Exercise: Only the lines from the one containing "Generate a Blender" through the one containing "S.camera = cam" should be output, both ends included and exactly as they appear, minus any pictures.

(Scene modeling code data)
* * * * *

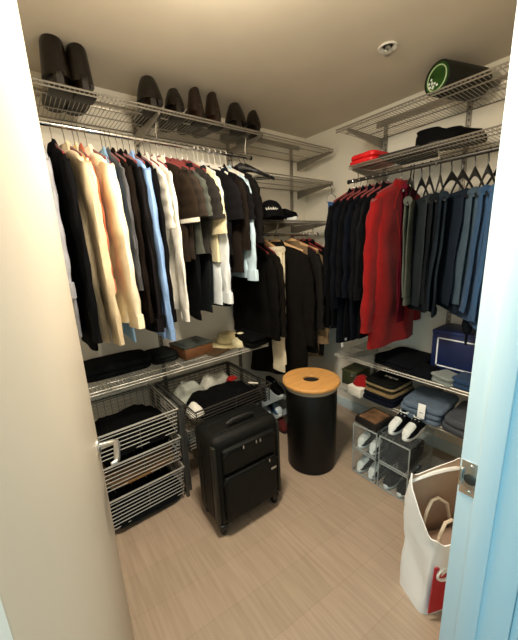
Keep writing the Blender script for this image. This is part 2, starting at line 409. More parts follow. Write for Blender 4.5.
def garment(kind, label, cat, loc, rz, col, zb, seed, stem=.075, half=.21, b=.018, f=-1, sl=None, tilt=0, sw=0, group=None, accent=None, name=None, drop=.075, slr=(.058, .042)):
    """zb: height of the hem above the floor"""
    if col.startswith('#'): m = fab(col[1:])
    else: m = fab(col)
    e = thing(name or kind, label, cat, loc, rz + tilt, group)
    z0 = -stem - .018
    L = loc[2] + z0 - zb
    rnd = random.Random(seed)
    am = fab(accent) if accent else m
    if kind in ('shirt', 'polo_shirt', 't_shirt', 'jacket', 'coat', 'sweater', 'suit_jacket'):
        hw = half
        ap = [(0, .052), (.012, .07), (.03, hw * .62), (.055, hw * .88), (.085, hw), (.16, hw * .99), (.45, hw * .93), (L, hw * (1.0 if kind != 'coat' else 1.08))]
        thick = b * (1.25 if kind in ('jacket', 'coat', 'suit_jacket', 'sweater') else 1)
        bp = [(0, b * .9), (.05, thick), (.25, thick * 1.1), (L, thick)]
        R = body_rings(L, ap, bp, seed, f, amp=b * .33)
        for r in R:
            for v in r: v.z += z0
        g = B(); g.loft(R); g.build('body', m, e)
        # collar
        if kind in ('shirt', 'polo_shirt', 'jacket', 'coat', 'suit_jacket'):
            c = B(); rings = []
            for q, (dz, sc) in enumerate(((-.006, 1.12), (.020, .95), (.030, .92), (.012, 1.18), (-.016, 1.42))):
                rings.append([Vector((b * sc * math.sin(2 * PI * k / 24) + f * .004, .055 * sc * math.cos(2 * PI * k / 24), z0 + dz - .012 * (math.sin(2 * PI * k / 24) * f > .4))) for k in range(24)])
            c.loft(rings, False, False); c.build('collar', am, e)
        else:
            c = B(); c.tube([Vector((b * .95 * math.sin(2 * PI * k / 20), .054 * math.cos(2 * PI * k / 20), z0 + .002)) for k in range(20)], .006, 6, True)
            c.build('neckband', am, e)
        if sl is None: sl = .58 if kind != 't_shirt' and kind != 'polo_shirt' else .22
        short = sl < .35
        for sg in (-1, 1):
            s = B()
            if short: R = sleeve_rings(sg, hw * .88, z0 - .065, sl, .052, .082, b * .8, .045, sw * .3, seed + sg)
            else: R = sleeve_rings(sg, hw * .93, z0 - .075, sl, slr[0], slr[1], b * 1.0, .035, sw, seed + sg, bend=.012)
            s.loft(R); so = s.build('sleeve', m, e)
            if not short and kind == 'shirt':
                end = R[-1]; ctr = sum(end, Vector()) / len(end); cu = B()
                cu.loft([[ctr + (p - ctr) * k + Vector((0, 0, dz)) for p in end] for k, dz in ((1.1, .06), (1.16, .03), (1.14, -.006), (.9, -.006))])
                cu.build('cuff', am, so)
            if short:
                end = R[-1]; ctr = sum(end, Vector()) / len(end); cu = B()
                cu.loft([[ctr + (p - ctr) * k + Vector((0, 0, dz)) for p in end] for k, dz in ((1.03, .018), (1.06, .008), (1.05, -.003), (.9, -.003))])
                cu.build('sleeve_hem', am, so)
        xs = f * (b * 1.28)
        if kind in ('coat', 'suit_jacket'):
            for sg in (-1, 1):
                lp = B()
                zc = z0 - .02
                poly = [(xs, sg * .05, zc), (xs, sg * .085, zc - .07), (xs, sg * .095, zc - .12), (xs, sg * .07, zc - .13), (xs * 1.04, sg * .012, zc - .34), (xs, sg * .005, zc - .33), (xs, sg * .04, zc - .12)]
                lp.prism(poly, (f * .005, 0, 0)); lp.build('lapel', m, e)
            for kz in range(3):
                bt = B(); bt.lathe([(0, 0), (.009, 0), (.009, .004), (0, .004)], (xs + (f * .005 if f > 0 else -.009), .0, z0 - .40 - .11 * kz), 12, 'x')
                bt.build('button', M_blackpl, e)
        elif kind in ('shirt', 'polo_shirt'):
            pk = B(); n = 10; Lp = L * .93 if kind == 'shirt' else .16
            pk.box((f * b * 1.12, 0, z0 - .03 - Lp / 2), (.004, .032, Lp)); pk.build('placket', am, e)
        if 'care tags' in label:
            for q in (-.19, -.15):
                tg = B(); tg.box((xs * .9, q, -L + z0 + .03 + (q + .15)), (.002, .022, .03)); tg.build('care_tag', mat('tag_card', 'f4f6f4', .6, 0, .02, 10), e)
    else:                                   # trousers / jeans folded over the hanger bar
        zt = -stem - drop + .005; L = loc[2] + zt - zb
        for q, (sx, l2) in enumerate(((f, L), (-f, L * .93))):
            g = B()
            hw = half * .88
            ap = [(0, hw), (.2, hw * .98), (L, hw * .86)]
            R = body_rings(l2, ap, [(0, b * .42), (.05, b * .5), (L, b * .5)], seed + q, f, amp=b * .26)
            for r in R:
                for v in r: v.z += zt + .006; v.x += sx * b * .5
            g.loft(R); lg = g.build('leg', m, e)
            if q == 0:
                en = R[-1]; ctr = sum(en, Vector()) / len(en); w = B()
                w.loft([[Vector((ctr.x + (p.x - ctr.x) * k, ctr.y + (p.y - ctr.y) * 1.03, p.z + dz)) for p in en] for k, dz in ((1.15, .035), (1.3, .02), (1.25, -.004), (.8, -.004))])
                w.build('hem', m, lg)
        g = B(); g.rod((0, -hw * .99, zt + .012), (0, hw * .99, zt + .012), b * .95, 12); g.build('fold', m, e)
    return e

def hang(short, kind, rod, u, col, zb, hang_kind='velvet', where='', **kw):
    """rod = 'A' | 'M' | 'C'"""
    seed = abs(hash_s(short))
    if rod == 'A': loc, rz, f = (-1.80, u, 2.083), RA, -1
    elif rod == 'M': loc, rz, f = (-1.80, u, 1.585), RA, -1
    else: loc, rz, f = (u, 1.87, 1.90), RB, 1
    stem = kw.pop('stem', .085 if rod == 'A' else .05)
    dx = kw.pop('dx', 0)
    tilt = kw.pop('tilt', random.Random(seed).uniform(-.05, .05))
    cat = {'t_shirt': 't-shirt', 'polo_shirt': 'polo shirt', 'suit_jacket': 'jacket'}.get(kind, kind.replace('_', ' '))
    grp = {'A': 'clothes on the rod under the shoe shelf', 'M': 'coats on the low rod', 'C': 'clothes on the rod under the red bundle'}[rod]
    garment(kind, short + ' ' + where if where else short, cat, (loc[0] + dx, loc[1], loc[2]), rz, col, zb, seed % 9973, stem=stem, f=f, tilt=tilt, group=grp, **kw)
    colr = {'velvet': 'dark red', 'white': 'white', 'wood': 'wooden', 'black': 'black'}[hang_kind]
    half = (kw.get('half', .21) if not dx else .21) - .012
    hanger(hang_kind, colr + ' hanger holding the ' + short, loc, rz, stem, 'hangers ' + {'A': 'under the shoe shelf', 'M': 'on the low rod', 'C': 'under the red bundle'}[rod], half, tilt, kw.get('drop', .075))
def hash_s(s):
    h = 7
    for ch in s: h = (h * 131 + ord(ch)) % 1000003
    return h

# shirts under the shoe shelf, from the door to the end of the rod
A = [
 ('pale grey shirt beside the open door', 'shirt', .185, '9fa0a6', 1.12, 'velvet', dict(b=.016, half=.19)),
 ('long black coat between pale grey and beige shirts', 'jacket', .235, '0d0d0f', 1.06, 'velvet', dict(b=.018, sl=.80, sw=.0)),
 ('beige jacket beside the long black coat', 'jacket', .285, 'd3bf9c', 1.07, 'velvet', dict(b=.022, sl=.83, sw=.02, tilt=.12, slr=(.07, .055))),
 ('light cream shirt between the beige jacket and the orange shirt', 'shirt', .325, 'e7d6ae', 1.15, 'velvet', dict(b=.012, half=.20)),
 ('orange shirt between two cream shirts', 'shirt', .345, 'b5603c', 1.30, 'velvet', dict(b=.010, half=.15)),
 ('cream long-sleeved shirt with its cuff hanging forward', 'shirt', .378, 'f0e3c4', 1.16, 'velvet', dict(b=.024, sl=.76, sw=.02, tilt=.13, slr=(.08, .06))),
 ('sky blue shirt peeping out below the cream cuff', 'shirt', .446, '8fb9dc', 1.04, 'velvet', dict(b=.012, sl=.5, half=.13)),
 ('grey shirt next to the cream cuff', 'shirt', .464, '55565a', 1.20, 'velvet', dict(b=.011, half=.19)),
 ('dark brown shirt beside the grey shirt', 'shirt', .485, '17110d', 1.15, 'velvet', dict(b=.018, sl=.74)),
 ('black shirt between dark brown and charcoal shirts', 'shirt', .518, '0f0e0e', 1.09, 'velvet', dict(b=.018, sl=.78, tilt=.1)),
 ('charcoal shirt just before the light blue shirt', 'shirt', .548, '1a1719', 1.08, 'velvet', dict(b=.013, sl=.80)),
 ('light blue long shirt among black shirts', 'shirt', .580, '88acdd', 1.045, 'velvet', dict(b=.018, sl=.86, sw=.02)),
 ('black shirt between light blue and white shirts', 'shirt', .615, '0c0b0c', 1.10, 'velvet', dict(b=.015, sl=.76)),
 ('white short-sleeved polo shirt', 'polo_shirt', .655, 'ece8dc', 1.22, 'velvet', dict(b=.014, sl=.30, tilt=.0, half=.19)),
 ('white long-sleeved shirt behind the white polo', 'shirt', .690, 'ede9df', 1.18, 'velvet', dict(b=.011, sl=.78, half=.19)),
 ('dark brown polo with a white edge at the sleeve', 'polo_shirt', .728, '261e17', 1.44, 'velvet', dict(b=.019, sl=.27, tilt=.2)),
 ('brown t-shirt beside the dark brown polo', 't_shirt', .768, '352d27', 1.46, 'velvet', dict(b=.019, sl=.24, tilt=.22)),
 ('grey-green t-shirt beside the brown t-shirt', 't_shirt', .806, '4d5049', 1.48, 'velvet', dict(b=.017, sl=.24, tilt=.2)),
 ('black long trousers below the t-shirts', 'trousers', .838, '111214', 1.09, 'velvet', dict(b=.016, half=.20)),
 ('dark grey t-shirt beside the cream t-shirt', 't_shirt', .874, '2e2b29', 1.47, 'velvet', dict(b=.019, sl=.25, tilt=.2)),
 ('charcoal long trousers below the dark grey t-shirt', 'trousers', .908, '1d2022', 1.11, 'velvet', dict(b=.015, half=.195)),
 ('cream t-shirt with a long sleeve edge', 't_shirt', .950, 'ddd0aa', 1.42, 'white', dict(b=.014, sl=.33)),
 ('white shirt tail beside the cream t-shirt', 'shirt', .975, 'dce3e6', 1.16, 'white', dict(b=.012, sl=.72, half=.19)),
 ('black t-shirt with short sleeves past the white shirt', 't_shirt', 1.012, '151416', 1.46, 'white', dict(b=.019, sl=.25, tilt=.2)),
 ('navy long trousers below the black t-shirt', 'trousers', 1.050, '171c28', 1.13, 'white', dict(b=.018, half=.20)),
 ('black crew t-shirt above the navy trousers', 't_shirt', 1.090, '121113', 1.47, 'white', dict(b=.019, sl=.25, tilt=.2)),
 ('dark brown jacket near the end of the rod', 'jacket', 1.132, '211b17', 1.35, 'white', dict(b=.016, sl=.42)),
 ('pale blue long-sleeved shirt near the black cap', 'shirt', 1.172, 'b8d0dc', 1.32, 'white', dict(b=.016, sl=.60)),
 ('black zip jacket last on the rod beside the cap', 'jacket', 1.218, '141211', 1.46, 'black', dict(b=.02, sl=.38)),
]
for sh, k, u, col, zb, hk, kw in A:
    if 'polo with' in sh: kw['accent'] = 'd8d2c4'
    hang(sh, k, 'A', u, col, zb, hk, '', **kw)
for q, (u, tl) in enumerate(((1.285, .75), (1.325, .95))):
    hanger('ebony', ('empty wide black hanger at the rod end, the one nearer the black zip jacket', 'empty wide black hanger at the very end of the shirt rod')[q], (-1.80, u, 2.083), RA, .06, 'empty black hangers', .19, tl)
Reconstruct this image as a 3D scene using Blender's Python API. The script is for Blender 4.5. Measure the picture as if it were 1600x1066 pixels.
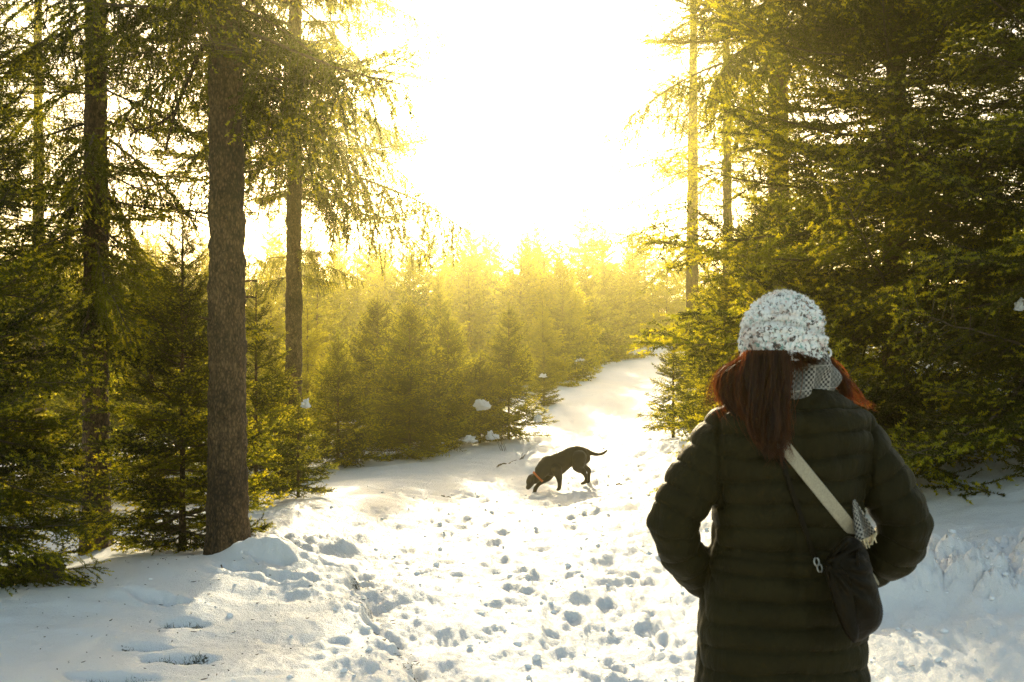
import bpy, math, random
import numpy as np
from mathutils import Vector, Matrix, noise as mnoise
from mathutils.bvhtree import BVHTree

for o in list(bpy.data.objects):
    bpy.data.objects.remove(o)
scene = bpy.context.scene
COL = scene.collection
PI = math.pi
R = math.radians

# ------------------------------------------------------------------ camera
F = 1556.0            # focal length in photograph pixels
HZ = 580.0            # row of the horizon
CH = 1.5              # camera height
cam_d = bpy.data.cameras.new('camera')
cam = bpy.data.objects.new('camera', cam_d)
COL.objects.link(cam)
cam.location = (0, 0, CH)
cam.rotation_euler = (R(90), 0, 0)
cam_d.sensor_width = 36.0
cam_d.lens = 36.0 * F / 1600.0
cam_d.shift_y = (HZ - 533.0) / 1600.0
cam_d.clip_start = 0.05
cam_d.clip_end = 1500
cam_d.dof.use_dof = True
cam_d.dof.focus_distance = 11.0
cam_d.dof.aperture_fstop = 9.0
scene.camera = cam

# ------------------------------------------------------------------ light
SUN_EL = 18.5
SUN_AZ = -3.2
w = bpy.data.worlds.new('World')
scene.world = w
w.use_nodes = True
wn = w.node_tree
wn.nodes.clear()
wo = wn.nodes.new('ShaderNodeOutputWorld')
bg = wn.nodes.new('ShaderNodeBackground')
sky = wn.nodes.new('ShaderNodeTexSky')
sky.sky_type = 'NISHITA'
sky.sun_disc = False
sky.sun_elevation = R(SUN_EL)
sky.sun_rotation = R(SUN_AZ)
sky.air_density = 1.0
sky.dust_density = 2.5
sky.ozone_density = 1.0
bg.inputs['Strength'].default_value = 0.15
wb = wn.nodes.new('ShaderNodeMixRGB'); wb.blend_type = 'MULTIPLY'; wb.inputs[0].default_value = 1.0
wb.inputs[2].default_value = (1.13, 1.0, 0.79, 1)
wn.links.new(sky.outputs[0], wb.inputs[1])
wn.links.new(wb.outputs[0], bg.inputs['Color'])
wn.links.new(bg.outputs[0], wo.inputs['Surface'])
sd = bpy.data.lights.new('sun', 'SUN')
sd.energy = 2.45
sd.angle = R(1.2)
sd.color = (1.0, 0.86, 0.58)
sun = bpy.data.objects.new('sun', sd)
sun.rotation_euler = (R(-(90 - SUN_EL)), 0, R(-SUN_AZ))
COL.objects.link(sun)
vs = scene.view_settings
vs.view_transform = 'Standard'
vs.look = 'None'
vs.gamma = 1.0
vs.exposure = 1.42
vs.use_curve_mapping = False
cy = scene.cycles
cy.max_bounces = 5
cy.diffuse_bounces = 3
cy.glossy_bounces = 2
cy.transmission_bounces = 3
cy.volume_bounces = 0
cy.denoising_prefilter = 'NONE'
cy.use_adaptive_sampling = False
cy.transparent_max_bounces = 6
cy.sample_clamp_indirect = 6.0

HAZE_DENSITY = 0.0032
HAZE_COLOR = (1.0, 0.91, 0.36)
HAZE_G = 0.925

# ------------------------------------------------------------------ helpers
def W(px, py, Y):
    """the real point at depth Y that the photograph shows at px, py"""
    return np.array([(px - 800.0) / F * Y, Y, CH + (HZ - py) / F * Y])

def WV(px, py, Y):
    return Vector(W(px, py, Y))

def link(o, parent=None):
    COL.objects.link(o)
    if parent is not None:
        o.parent = parent
    return o

def tag(o, label=None, cat=None, group=None, kind=None):
    if label: o['label'] = label
    if cat: o['category'] = cat
    if group: o['group'] = group
    if kind: o['kind'] = kind
    return o

def empty(name, loc, rz=0.0):
    o = bpy.data.objects.new(name, None)
    o.location = loc
    o.rotation_euler = (0, 0, rz)
    return link(o)

def mesh_np(name, V, Fc, mats, midx=None, smooth=False):
    """V (n,3), Fc (m,3) or (m,4) or a list of such"""
    me = bpy.data.meshes.new(name)
    V = np.asarray(V, dtype=np.float32)
    parts = Fc if isinstance(Fc, list) else [Fc]
    parts = [np.asarray(p, dtype=np.int32) for p in parts if len(p)]
    loops = np.concatenate([p.ravel() for p in parts])
    sizes = np.concatenate([np.full(len(p), p.shape[1], dtype=np.int32) for p in parts])
    starts = np.concatenate([[0], np.cumsum(sizes)[:-1]]).astype(np.int32)
    me.vertices.add(len(V))
    me.vertices.foreach_set('co', V.ravel())
    me.loops.add(len(loops))
    me.loops.foreach_set('vertex_index', loops)
    me.polygons.add(len(sizes))
    me.polygons.foreach_set('loop_start', starts)
    me.polygons.foreach_set('loop_total', sizes)
    if midx is not None:
        me.polygons.foreach_set('material_index', np.asarray(midx, dtype=np.int32))
    me.polygons.foreach_set('use_smooth', np.full(len(sizes), smooth, dtype=bool))
    for m in mats:
        me.materials.append(m)
    me.update(calc_edges=True)
    me.validate()
    return me

def obj(name, me, parent=None):
    return link(bpy.data.objects.new(name, me), parent)

# --- vectorised gradient noise
def _hash(ix, iy, iz, seed):
    h = (ix.astype(np.int64) * 374761393 + iy.astype(np.int64) * 668265263 + iz.astype(np.int64) * 2147483647 + seed * 974634777) & 0xFFFFFFFF
    h = ((h ^ (h >> 13)) * 1274126177) & 0xFFFFFFFF
    h = (h ^ (h >> 16)) & 0xFFFFFFFF
    h = (h * 2246822519) & 0xFFFFFFFF
    return (h ^ (h >> 15)) & 0xFFFFFFFF

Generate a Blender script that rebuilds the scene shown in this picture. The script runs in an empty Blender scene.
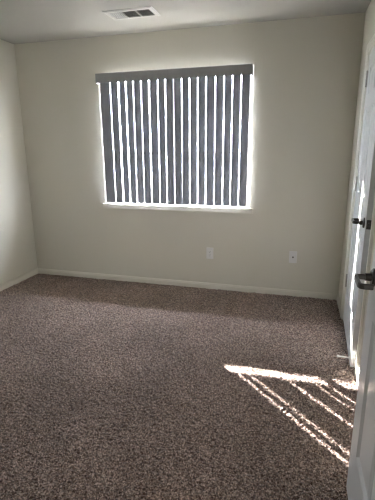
import bpy, bmesh, math, random
import numpy as np
from mathutils import Vector, Matrix, Euler
random.seed(7)
S = bpy.context.scene
COL = S.collection
R = math.radians

# ------------------------------------------------------------ camera
cam_d = bpy.data.cameras.new('camera')
cam = bpy.data.objects.new('camera', cam_d); COL.objects.link(cam)
cam_d.sensor_fit = 'VERTICAL'; cam_d.sensor_height = 36.0
cam_d.lens = 388.17 / 500 * 36.0
cam_d.clip_start = 0.02
yaw, pit, rol = 0.27322, 0.24935, -0.00549
f = Vector((-math.sin(yaw)*math.cos(pit), math.cos(yaw)*math.cos(pit), -math.sin(pit)))
r = Vector((math.cos(yaw), math.sin(yaw), 0)); u = r.cross(f)
r2 = r*math.cos(rol) + u*math.sin(rol); u2 = -r*math.sin(rol) + u*math.cos(rol)
M = Matrix((r2, u2, -f)).transposed().to_4x4(); M.translation = (2.86697, -3.72039, 1.37609)
cam.matrix_world = M
S.camera = cam

# ------------------------------------------------------------ world, sun, hall fill, exposure
S.view_settings.view_transform = 'Standard'; S.view_settings.look = 'None'
S.view_settings.gamma = 1.0; S.view_settings.exposure = 2.3
S.view_settings.use_curve_mapping = False
SKY = 36.0
SUN = 31.0
HALL_FILL = 9.0
w = bpy.data.worlds.new('sky'); S.world = w; w.use_nodes = True
bg = w.node_tree.nodes['Background']
bg.inputs['Color'].default_value = (0.84, 0.90, 1.0, 1); bg.inputs['Strength'].default_value = SKY
sd = bpy.data.lights.new('sun', 'SUN'); sd.energy = SUN; sd.angle = R(0.53); sd.color = (1.0, 0.94, 0.88)
sun = bpy.data.objects.new('sun', sd); COL.objects.link(sun)
SUN_DIR = Vector((0.97, -1.0, -0.60)).normalized()
sun.rotation_euler = SUN_DIR.to_track_quat('-Z', 'Y').to_euler(); sun.location = (-6, 8, 6)
# added fill light for the room, unseen in the hall behind the doorway
ad = bpy.data.lights.new('hall_fill_light', 'AREA'); ad.shape = 'RECTANGLE'; ad.size = 1.1; ad.size_y = 1.1
ad.energy = HALL_FILL; ad.color = (1.0, 0.97, 0.92)
al = bpy.data.objects.new('hall_fill_light', ad); COL.objects.link(al)
al.location = (3.45, -4.95, 0.75); al.rotation_euler = (R(104), 0, R(30))
S.cycles.max_bounces = 12; S.cycles.diffuse_bounces = 8; S.cycles.glossy_bounces = 4
S.cycles.transparent_max_bounces = 16; S.cycles.transmission_bounces = 8
S.cycles.sample_clamp_indirect = 6.0
S.cycles.use_denoising = True
S.cycles.filter_width = 1.25
S.cycles.caustics_reflective = False; S.cycles.caustics_refractive = False
pt = bpy.data.lights.new('window_portal', 'AREA'); pt.shape = 'RECTANGLE'; pt.size = 1.6; pt.size_y = 1.35
pt.cycles.is_portal = True
po = bpy.data.objects.new('window_portal', pt); COL.objects.link(po)
po.location = (1.695, 0.135, 1.47); po.rotation_euler = (R(-90), 0, 0)

# ------------------------------------------------------------ materials
def lin(c):
    return tuple((v/255/12.92 if v/255 <= 0.04045 else ((v/255+0.055)/1.055)**2.4) for v in c) + (1,)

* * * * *

Task output:
Generate a Blender script that rebuilds the scene shown in this picture. The script runs in an empty Blender scene.
import bpy, bmesh, math, random
import numpy as np
from mathutils import Vector, Matrix, Euler
random.seed(7)
S = bpy.context.scene
COL = S.collection
R = math.radians

# ------------------------------------------------------------ camera
cam_d = bpy.data.cameras.new('camera')
cam = bpy.data.objects.new('camera', cam_d); COL.objects.link(cam)
cam_d.sensor_fit = 'VERTICAL'; cam_d.sensor_height = 36.0
cam_d.lens = 388.17 / 500 * 36.0
cam_d.clip_start = 0.02
yaw, pit, rol = 0.27322, 0.24935, -0.00549
f = Vector((-math.sin(yaw)*math.cos(pit), math.cos(yaw)*math.cos(pit), -math.sin(pit)))
r = Vector((math.cos(yaw), math.sin(yaw), 0)); u = r.cross(f)
r2 = r*math.cos(rol) + u*math.sin(rol); u2 = -r*math.sin(rol) + u*math.cos(rol)
M = Matrix((r2, u2, -f)).transposed().to_4x4(); M.translation = (2.86697, -3.72039, 1.37609)
cam.matrix_world = M
S.camera = cam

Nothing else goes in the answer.